The cool thing was that a lot of local people used it as a normal form of transit, which is something totally unfathomable in the USA. When we were dropped off at the last station for this riverboat, Yara and I realized we were almost right next to a big tower in Bangkok, called the Baiyoke Tower, which Yara wanted to check out, since the Netherlands is a bit short on big buildings.
So we went up. It’s the cheapest tower I’ve ever gone up, for only six dollars, to go up almost 90 floors, and, not only that, get a free drink too. At the top of the building, they had something different than what I’d seen in most buildings thus far, which was a revolving floor at the very top so that you could get a nice view of the whole city without having to actually move. I’m not really sure it was necessary (I.e. it was a total waste of energy) but hey who cares. So here’s a picture or two from that:

Afterwards, we got our free drinks, and reflected on the fact that this bar at the 83rd floor wasn’t really a bar, but just a tourist’s bar, and it was pretty janky. But it was nice for us as cheap tourists. As soon as we went down the tower, we looked for a taxi to get back. The weird thing was that the security guard outside was in on it.
The thing is, the tourism industry in Thailand is ludicrous, and extortion is far worse than what I’ve seen anywhere else. So for a rather small ride, a driver might ask for 10 dollars, when 4 might be most appropriate. The security guard asked us if we were okay with 8, and we said no no no, that it would certainly be less, and he kept offering lower amounts until he agreed to 100 or so, and helped us flag a taxi down, and told him what we were willing to pay, and then we got in.
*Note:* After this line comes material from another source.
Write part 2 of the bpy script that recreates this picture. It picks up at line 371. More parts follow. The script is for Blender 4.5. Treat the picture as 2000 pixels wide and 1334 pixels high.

The taxi driver said “oh, you never know, traffic could be bad, it might be more”. He did use the taxi meter though, so we got a fair deal, and it actually was even less than what we asked for, which was far less than what they originally wanted to fleece us for.
Then, we did just a bit of shopping, so I could have a pair of shorts and be a bit more comfortable in the crazy heat, and something similar for Yara, then relaxed, got some more curry, and repeated our end phase for the previous night, bouncing around a couple of bars and cheap food stalls so I could get alcohol at a reasonable rate and have some bbq chicken while I was at it.
And again, at the end of the night, I passed out on accident which made me that much more embarrassed the next morning. Same deal, too. I woke up a couple hours later and realized I didn’t remember even trying to sleep, but, c’est la vie. Here's where I passed out, on the left:

The next morning, we both had to get ready to roll out and go our separate ways. Yara was heading north, towards the city of Chiang Mai, near which she’d be volunteering at an elephant camp. I on the other hand, was going to be heading towards Krabi, which was to the South, to see beautiful beaches and do some climbing.
We still had a few hours before our trains left, though, so we were going to head to a special Saturday market, first, which Yara was really looking forward to. It wasn’t quite what she was hoping for, though, and had really not all that much super special about it in general. We saw a bunch of sad performers, like this scary guy who wasn’t trying to be an actual ventriloquist at all:

We got some more good Thai food, including my first cup of Thai iced coffee:

And from there, we headed out to the metro station to go back to the train station, where we didn’t wait long until it was time for me to depart, as my train left an hour earlier than hers. Just one hug and we were gone, as tenuous as any of a dozen other friendships I had created while traveling in my time thus far, but it was a bit sad for me at least.
The train was to be a sleeper train with no a/c, just rotating fans. I didn’t know whether or not I’d really be able to handle it, but I was going to have to try one way or another, right?